- [Data section]:
##########

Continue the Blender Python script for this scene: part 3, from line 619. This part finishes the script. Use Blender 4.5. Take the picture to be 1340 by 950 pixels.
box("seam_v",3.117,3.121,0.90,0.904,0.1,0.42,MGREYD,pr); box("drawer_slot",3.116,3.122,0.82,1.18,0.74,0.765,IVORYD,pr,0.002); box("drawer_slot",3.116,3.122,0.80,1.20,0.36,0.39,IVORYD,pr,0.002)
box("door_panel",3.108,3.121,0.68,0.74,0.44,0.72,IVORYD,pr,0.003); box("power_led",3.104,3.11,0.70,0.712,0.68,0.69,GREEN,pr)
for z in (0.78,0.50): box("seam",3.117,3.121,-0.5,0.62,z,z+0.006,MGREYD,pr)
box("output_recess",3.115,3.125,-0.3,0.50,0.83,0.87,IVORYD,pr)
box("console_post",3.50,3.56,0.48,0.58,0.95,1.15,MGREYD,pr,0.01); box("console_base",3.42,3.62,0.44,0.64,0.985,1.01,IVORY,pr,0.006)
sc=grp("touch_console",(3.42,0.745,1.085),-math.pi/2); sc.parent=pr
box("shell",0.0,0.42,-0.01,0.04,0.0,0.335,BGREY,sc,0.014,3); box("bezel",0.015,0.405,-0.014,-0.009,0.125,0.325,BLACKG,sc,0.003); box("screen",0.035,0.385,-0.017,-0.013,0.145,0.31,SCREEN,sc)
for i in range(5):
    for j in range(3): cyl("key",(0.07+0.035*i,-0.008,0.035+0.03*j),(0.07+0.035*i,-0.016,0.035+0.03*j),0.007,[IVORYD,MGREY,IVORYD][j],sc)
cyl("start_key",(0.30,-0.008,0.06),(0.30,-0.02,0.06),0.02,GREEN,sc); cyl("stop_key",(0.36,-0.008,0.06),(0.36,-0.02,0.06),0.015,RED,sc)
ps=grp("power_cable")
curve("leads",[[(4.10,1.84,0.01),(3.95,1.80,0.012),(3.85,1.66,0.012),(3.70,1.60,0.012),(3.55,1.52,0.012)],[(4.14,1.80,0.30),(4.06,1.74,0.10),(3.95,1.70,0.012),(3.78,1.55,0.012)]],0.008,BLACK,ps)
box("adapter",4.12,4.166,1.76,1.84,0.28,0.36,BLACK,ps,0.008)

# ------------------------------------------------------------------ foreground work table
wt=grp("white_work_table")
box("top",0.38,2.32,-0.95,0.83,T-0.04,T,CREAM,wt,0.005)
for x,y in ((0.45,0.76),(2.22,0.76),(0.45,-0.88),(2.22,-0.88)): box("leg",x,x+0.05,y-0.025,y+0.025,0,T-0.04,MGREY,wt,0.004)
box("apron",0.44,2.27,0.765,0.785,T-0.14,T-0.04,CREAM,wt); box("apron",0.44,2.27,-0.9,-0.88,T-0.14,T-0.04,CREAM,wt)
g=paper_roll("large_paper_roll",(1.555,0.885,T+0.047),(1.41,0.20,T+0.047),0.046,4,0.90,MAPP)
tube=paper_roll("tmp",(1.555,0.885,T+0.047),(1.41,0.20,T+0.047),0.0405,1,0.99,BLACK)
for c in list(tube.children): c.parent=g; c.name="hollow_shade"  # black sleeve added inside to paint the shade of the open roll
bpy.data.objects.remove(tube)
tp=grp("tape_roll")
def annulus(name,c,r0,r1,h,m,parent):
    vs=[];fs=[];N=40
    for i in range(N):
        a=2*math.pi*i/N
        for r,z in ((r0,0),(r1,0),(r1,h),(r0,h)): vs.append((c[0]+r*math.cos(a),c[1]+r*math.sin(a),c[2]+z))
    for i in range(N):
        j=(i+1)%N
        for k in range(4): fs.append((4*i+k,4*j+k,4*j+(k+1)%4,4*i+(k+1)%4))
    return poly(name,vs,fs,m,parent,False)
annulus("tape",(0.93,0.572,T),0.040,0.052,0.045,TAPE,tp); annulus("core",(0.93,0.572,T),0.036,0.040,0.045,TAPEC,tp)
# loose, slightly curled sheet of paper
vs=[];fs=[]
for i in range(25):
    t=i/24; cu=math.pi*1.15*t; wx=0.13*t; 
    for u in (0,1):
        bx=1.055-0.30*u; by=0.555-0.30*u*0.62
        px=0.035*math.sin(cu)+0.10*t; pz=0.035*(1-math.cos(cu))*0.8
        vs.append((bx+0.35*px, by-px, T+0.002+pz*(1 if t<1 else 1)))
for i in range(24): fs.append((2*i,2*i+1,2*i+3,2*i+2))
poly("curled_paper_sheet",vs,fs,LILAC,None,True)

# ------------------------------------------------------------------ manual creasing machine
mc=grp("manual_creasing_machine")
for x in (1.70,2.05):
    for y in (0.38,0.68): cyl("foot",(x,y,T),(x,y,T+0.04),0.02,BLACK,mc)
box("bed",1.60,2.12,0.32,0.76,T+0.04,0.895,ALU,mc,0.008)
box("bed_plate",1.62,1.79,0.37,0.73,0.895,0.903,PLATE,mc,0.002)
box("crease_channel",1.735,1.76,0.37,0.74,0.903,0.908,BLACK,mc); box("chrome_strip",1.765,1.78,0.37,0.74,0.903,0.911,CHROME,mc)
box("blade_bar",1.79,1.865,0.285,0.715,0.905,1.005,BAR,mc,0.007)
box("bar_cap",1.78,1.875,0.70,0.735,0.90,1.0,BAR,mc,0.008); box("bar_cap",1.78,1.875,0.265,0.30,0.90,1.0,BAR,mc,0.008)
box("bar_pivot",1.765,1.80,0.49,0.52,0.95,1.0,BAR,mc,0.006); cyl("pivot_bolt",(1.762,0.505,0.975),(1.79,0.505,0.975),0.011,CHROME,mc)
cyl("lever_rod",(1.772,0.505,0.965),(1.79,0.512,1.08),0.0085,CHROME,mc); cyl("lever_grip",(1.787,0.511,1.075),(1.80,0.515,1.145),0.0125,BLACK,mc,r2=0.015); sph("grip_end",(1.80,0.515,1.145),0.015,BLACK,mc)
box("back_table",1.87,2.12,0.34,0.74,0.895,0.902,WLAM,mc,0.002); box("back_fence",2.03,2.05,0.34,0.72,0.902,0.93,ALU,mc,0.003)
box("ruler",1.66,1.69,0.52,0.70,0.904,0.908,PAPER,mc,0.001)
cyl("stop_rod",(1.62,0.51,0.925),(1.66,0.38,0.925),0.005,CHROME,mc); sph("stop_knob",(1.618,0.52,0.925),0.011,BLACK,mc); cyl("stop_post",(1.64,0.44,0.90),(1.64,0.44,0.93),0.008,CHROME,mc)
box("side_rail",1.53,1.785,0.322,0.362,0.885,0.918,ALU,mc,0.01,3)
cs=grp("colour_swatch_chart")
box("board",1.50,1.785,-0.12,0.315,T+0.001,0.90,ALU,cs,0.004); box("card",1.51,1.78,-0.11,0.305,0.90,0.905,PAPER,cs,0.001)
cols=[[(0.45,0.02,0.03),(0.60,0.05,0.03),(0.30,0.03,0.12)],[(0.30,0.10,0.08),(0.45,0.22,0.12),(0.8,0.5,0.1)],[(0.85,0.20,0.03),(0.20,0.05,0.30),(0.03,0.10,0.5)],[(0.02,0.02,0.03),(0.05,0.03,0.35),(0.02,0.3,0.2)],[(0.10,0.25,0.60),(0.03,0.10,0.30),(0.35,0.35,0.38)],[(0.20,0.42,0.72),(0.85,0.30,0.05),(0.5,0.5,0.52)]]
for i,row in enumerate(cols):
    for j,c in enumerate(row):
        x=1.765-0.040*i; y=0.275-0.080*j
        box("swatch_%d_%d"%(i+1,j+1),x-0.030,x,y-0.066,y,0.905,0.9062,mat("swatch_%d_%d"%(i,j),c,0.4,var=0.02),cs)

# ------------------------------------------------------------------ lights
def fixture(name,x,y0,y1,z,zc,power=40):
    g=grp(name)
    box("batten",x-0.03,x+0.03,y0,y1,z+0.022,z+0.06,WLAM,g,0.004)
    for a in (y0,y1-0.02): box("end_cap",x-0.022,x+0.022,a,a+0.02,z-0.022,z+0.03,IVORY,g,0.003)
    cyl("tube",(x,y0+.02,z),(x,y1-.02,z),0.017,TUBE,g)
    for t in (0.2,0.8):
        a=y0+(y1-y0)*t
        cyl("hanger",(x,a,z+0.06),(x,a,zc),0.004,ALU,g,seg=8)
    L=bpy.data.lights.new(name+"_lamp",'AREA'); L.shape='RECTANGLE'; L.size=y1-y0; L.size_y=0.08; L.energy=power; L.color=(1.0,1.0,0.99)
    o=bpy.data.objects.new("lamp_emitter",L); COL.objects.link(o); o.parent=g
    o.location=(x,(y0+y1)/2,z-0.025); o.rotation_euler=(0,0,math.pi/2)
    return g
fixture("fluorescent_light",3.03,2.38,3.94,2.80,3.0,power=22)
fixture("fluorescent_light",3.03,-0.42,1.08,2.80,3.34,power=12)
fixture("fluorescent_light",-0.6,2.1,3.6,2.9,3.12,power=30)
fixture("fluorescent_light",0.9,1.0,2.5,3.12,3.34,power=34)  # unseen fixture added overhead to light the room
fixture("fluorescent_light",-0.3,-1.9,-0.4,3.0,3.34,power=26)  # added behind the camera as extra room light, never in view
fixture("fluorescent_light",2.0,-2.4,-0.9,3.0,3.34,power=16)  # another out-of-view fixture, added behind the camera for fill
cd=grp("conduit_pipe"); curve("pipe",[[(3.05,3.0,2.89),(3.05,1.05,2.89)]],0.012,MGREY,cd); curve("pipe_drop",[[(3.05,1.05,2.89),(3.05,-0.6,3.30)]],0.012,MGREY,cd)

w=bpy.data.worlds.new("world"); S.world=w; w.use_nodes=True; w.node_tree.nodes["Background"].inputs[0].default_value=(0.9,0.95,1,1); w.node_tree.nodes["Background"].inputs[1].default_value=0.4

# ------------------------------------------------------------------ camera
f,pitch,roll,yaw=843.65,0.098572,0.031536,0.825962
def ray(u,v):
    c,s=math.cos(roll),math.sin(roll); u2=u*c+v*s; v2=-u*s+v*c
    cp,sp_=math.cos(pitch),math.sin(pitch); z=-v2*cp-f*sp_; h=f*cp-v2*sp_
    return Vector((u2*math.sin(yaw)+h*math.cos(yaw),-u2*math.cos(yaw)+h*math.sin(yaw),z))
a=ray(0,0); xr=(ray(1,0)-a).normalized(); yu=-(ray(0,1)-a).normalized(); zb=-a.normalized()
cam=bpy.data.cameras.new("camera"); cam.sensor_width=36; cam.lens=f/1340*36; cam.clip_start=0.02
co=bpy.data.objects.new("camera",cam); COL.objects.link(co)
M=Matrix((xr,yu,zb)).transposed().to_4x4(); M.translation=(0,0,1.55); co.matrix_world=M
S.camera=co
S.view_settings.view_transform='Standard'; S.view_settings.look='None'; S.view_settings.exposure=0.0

##########

- [Exercise instructions]: Look through the material and say how many lines hold "GREEN". Give the number only.

- [The output]: 2